Zachary Bennett

Zachary Bennett

  • Assistant Professor

About

Zachary Bennett is an environmental historian of North America and the Atlantic World. His research explores how natural resources and energy impacted colonization.

Bennett’s book project, Contested Currents: Rivers and the Remaking of New England, surveys the transformation of the Northeast from the perspective of the region's many waterways. Contested Currents reframes English conquest as a struggle primarily waged to control the region's waterpower. Bennett's work has appeared in several academic journals, with his article "Canoes of Great Swiftness" winning the John M. Murrin Prize from Early American Studies.

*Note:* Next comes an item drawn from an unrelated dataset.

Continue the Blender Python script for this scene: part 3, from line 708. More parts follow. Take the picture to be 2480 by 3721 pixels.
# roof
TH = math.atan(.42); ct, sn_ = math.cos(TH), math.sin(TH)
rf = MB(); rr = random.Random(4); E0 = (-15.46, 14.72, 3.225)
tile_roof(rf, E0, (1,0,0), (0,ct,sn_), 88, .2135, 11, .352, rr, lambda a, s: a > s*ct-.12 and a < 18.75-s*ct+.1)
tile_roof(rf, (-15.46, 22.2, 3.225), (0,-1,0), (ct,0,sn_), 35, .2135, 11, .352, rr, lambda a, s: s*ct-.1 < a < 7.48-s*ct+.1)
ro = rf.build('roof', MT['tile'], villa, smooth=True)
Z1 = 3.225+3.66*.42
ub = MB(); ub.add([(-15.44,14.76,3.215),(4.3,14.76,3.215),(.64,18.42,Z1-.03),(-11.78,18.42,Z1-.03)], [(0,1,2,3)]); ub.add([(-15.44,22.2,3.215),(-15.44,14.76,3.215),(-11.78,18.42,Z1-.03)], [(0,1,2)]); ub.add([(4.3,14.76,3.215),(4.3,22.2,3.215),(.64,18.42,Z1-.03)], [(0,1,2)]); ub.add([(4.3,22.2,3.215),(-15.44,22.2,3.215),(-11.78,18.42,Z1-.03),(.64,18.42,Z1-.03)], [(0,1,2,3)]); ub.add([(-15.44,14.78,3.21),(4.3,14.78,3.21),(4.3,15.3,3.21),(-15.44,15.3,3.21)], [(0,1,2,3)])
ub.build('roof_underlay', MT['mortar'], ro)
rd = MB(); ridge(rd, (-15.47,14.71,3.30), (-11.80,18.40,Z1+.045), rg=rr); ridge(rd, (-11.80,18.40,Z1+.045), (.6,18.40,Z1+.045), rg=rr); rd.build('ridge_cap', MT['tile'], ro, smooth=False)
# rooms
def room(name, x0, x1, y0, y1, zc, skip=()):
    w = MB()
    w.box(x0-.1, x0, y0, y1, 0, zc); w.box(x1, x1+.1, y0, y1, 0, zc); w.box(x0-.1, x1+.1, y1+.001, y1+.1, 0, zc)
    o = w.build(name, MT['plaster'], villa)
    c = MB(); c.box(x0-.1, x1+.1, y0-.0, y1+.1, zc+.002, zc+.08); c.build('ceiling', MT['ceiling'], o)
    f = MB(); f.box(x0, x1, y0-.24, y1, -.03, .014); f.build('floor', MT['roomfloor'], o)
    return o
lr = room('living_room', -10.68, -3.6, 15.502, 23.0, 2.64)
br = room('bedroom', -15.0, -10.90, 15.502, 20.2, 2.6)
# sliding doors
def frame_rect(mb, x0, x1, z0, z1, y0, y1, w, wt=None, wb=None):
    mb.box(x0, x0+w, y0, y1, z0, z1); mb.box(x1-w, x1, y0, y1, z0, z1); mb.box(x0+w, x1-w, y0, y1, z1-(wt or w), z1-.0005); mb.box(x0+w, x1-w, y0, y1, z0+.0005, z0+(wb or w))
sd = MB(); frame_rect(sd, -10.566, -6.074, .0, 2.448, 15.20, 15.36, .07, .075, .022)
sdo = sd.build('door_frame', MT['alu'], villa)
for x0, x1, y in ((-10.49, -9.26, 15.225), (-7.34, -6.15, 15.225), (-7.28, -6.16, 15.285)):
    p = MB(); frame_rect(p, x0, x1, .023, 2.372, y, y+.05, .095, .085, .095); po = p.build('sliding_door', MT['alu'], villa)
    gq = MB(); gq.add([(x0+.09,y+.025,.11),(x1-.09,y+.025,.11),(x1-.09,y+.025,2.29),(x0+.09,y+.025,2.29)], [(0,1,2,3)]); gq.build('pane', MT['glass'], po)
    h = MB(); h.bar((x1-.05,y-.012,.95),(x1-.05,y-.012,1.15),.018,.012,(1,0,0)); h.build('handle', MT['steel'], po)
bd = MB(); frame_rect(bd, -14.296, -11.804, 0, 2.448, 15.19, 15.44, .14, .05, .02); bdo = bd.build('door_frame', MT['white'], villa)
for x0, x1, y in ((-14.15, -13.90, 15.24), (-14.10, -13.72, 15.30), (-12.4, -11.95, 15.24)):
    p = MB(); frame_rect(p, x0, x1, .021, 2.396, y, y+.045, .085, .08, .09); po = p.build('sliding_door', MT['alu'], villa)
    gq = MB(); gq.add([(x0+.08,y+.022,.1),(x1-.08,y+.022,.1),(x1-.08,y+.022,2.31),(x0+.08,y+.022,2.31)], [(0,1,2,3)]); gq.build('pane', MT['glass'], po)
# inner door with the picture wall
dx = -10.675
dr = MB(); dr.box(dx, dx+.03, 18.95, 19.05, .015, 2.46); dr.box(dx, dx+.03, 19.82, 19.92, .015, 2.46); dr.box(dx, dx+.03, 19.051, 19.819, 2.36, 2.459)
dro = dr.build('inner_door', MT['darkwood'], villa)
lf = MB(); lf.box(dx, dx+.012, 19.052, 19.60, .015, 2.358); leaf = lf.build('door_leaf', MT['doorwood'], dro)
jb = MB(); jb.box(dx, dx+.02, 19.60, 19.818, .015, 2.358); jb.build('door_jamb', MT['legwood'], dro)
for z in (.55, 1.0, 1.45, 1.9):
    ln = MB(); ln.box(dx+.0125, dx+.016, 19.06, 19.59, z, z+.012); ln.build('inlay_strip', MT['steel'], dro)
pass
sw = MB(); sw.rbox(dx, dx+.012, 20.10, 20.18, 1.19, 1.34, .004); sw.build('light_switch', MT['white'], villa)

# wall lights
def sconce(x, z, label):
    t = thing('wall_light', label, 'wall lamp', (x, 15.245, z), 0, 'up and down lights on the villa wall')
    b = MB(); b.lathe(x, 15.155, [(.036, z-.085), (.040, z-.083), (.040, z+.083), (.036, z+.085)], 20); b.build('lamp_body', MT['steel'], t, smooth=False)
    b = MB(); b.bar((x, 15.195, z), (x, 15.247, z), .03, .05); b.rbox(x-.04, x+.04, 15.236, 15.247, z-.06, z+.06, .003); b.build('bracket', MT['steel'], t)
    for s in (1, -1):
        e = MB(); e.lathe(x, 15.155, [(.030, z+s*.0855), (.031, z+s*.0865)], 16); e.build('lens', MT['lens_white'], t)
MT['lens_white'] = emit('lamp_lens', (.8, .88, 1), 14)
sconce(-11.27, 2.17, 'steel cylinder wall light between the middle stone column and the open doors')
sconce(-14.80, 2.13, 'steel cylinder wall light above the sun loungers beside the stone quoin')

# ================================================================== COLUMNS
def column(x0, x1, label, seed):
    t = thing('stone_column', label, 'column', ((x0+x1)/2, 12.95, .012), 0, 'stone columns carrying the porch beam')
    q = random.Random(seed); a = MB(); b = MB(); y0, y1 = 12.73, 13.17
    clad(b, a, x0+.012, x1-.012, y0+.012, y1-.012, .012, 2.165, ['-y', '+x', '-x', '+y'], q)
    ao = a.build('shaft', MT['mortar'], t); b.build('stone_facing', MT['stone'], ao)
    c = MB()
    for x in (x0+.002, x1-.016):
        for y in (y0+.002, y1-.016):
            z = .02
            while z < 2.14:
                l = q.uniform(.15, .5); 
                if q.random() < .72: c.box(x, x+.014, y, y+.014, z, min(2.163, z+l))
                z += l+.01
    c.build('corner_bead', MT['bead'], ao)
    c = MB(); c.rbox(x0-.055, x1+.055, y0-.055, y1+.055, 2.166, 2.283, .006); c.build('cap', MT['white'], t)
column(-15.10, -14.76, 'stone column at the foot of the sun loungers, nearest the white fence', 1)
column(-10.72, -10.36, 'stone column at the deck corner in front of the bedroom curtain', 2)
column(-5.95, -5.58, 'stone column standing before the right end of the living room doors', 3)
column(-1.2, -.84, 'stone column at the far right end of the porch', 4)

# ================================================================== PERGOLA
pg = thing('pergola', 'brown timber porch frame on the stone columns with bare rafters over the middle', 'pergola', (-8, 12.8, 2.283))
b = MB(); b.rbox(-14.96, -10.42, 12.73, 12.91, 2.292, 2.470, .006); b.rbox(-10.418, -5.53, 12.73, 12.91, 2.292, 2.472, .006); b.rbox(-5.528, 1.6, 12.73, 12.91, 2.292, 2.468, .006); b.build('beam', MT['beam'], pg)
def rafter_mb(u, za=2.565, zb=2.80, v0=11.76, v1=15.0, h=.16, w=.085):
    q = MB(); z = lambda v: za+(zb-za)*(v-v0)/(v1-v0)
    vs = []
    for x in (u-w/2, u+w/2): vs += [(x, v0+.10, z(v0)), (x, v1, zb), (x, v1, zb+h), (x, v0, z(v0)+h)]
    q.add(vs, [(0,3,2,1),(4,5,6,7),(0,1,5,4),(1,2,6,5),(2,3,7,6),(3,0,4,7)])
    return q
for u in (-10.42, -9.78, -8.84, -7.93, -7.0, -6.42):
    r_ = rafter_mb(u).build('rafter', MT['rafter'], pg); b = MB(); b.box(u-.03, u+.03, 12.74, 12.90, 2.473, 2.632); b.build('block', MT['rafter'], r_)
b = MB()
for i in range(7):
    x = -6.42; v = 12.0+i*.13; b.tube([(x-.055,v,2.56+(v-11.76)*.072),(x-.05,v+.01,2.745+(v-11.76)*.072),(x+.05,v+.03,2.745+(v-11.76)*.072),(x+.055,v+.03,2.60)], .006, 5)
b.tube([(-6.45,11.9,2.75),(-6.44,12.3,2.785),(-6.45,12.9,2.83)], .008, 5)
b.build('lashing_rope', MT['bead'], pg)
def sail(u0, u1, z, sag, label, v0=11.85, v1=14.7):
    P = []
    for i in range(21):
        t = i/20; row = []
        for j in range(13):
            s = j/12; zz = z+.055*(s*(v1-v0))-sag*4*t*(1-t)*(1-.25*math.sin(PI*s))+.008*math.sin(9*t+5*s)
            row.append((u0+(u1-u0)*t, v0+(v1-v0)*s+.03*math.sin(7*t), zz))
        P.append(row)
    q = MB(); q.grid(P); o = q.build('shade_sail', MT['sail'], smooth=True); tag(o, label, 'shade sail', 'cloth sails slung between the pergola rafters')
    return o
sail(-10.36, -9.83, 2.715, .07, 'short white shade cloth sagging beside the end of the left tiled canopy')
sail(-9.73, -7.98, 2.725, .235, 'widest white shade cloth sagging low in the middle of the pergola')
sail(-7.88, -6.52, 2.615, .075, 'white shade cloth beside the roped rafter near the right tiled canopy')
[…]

His next research project is a general overview of the Anglo-Wabanaki Wars of the seventeenth and eighteenth centuries.

He teaches courses at Norwich on colonial North America, the Age of Revolutions, Native Americans, and the African Diaspora.

Education

Ph.D. Early American History and African Diaspora, Rutgers University
M.A. History, Miami University
B.A. Political Science, Northern Michigan University

Publications

Contested Currents: Rivers and the Remaking of New England (forthcoming)

“‘Canoes of Great Swiftness’: Rivercraft and War in the Northeast,” Early American Studies 21, no. 2 (2023): 205–32.

“‘A Means of Removing Them Further From Us’: The Struggle for Waterpower on New England’s Eastern Frontier,” New England Quarterly 90, no. 4 (2017): 540–60.